Nota para dizer que cheguei à conclusão que Elia Kazan realizou pelo menos dois filmes de que gosto muitíssimo, este Splendour e o Eléctrico Chamado Desejo (podia ter dito apenas "Streetcar", que era bem mais cool, mas enfim, decidi-me pela modéstia). Quando era adolescente, eu até gostava de dizer que o meu realizador preferido era Elia Kazan porque, lá está, achava que isso fazia de mim um ser incomensuravelmente cool. Depois, descobri a questão da lista negra e as denúncias de Kazan para não integrar a mesma lista, durante a época da caça às bruxas aka comunistas em Hollywood. Foi um dilema que me partiu o coração, mas hoje em dia ultrapassei isso. Prefiro pensar que nunca seria amiga de Elia Kazan, mas que tal não me impede de apreciar muitíssimo os seus filmes.
E outra nota, finalíssima, para dizer que, meu Deus, estes Warren Beatty e Natalie Wood são impossivelmente bonitos e doces. Impossivelmente. A cena em que atravessam os dois o corredor da escola, e Bud tem o braço à volta da cintura de Deannie, enquanto esta lhe lança meigos olhares de corça em estado de adoração e ele lhe carrega os livros, e o mundo exterior se desvanece, merece ser vista. É comovente. Se, por um lado, mantenho que este blog é para velhos, por outro afirmo que nem Wood nem Beattie deveriam, alguma vez, ter envelhecido.
2 comentários:
Exacto. O que é transferível de geração em geração é a obra (neste caso os filmes). E não os pecadilhos biográficos que terão um contexto... É escusado armar ao «moralista» e misturar tudo.

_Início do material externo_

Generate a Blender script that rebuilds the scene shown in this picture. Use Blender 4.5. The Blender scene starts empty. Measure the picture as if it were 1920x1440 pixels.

Pois é. Mas, quando se é mais jovem e mais intolerante, os tais "pecadilhos biográficos" assumem muita importância. Depois crescemos e percebemos que, como espectadores ou leitores, não temos nada a ver com a vida pessoal do artista. Ou gostamos daquilo que fizeram enquanto artistas, ou não gostamos. O resto, à partida, não interessa.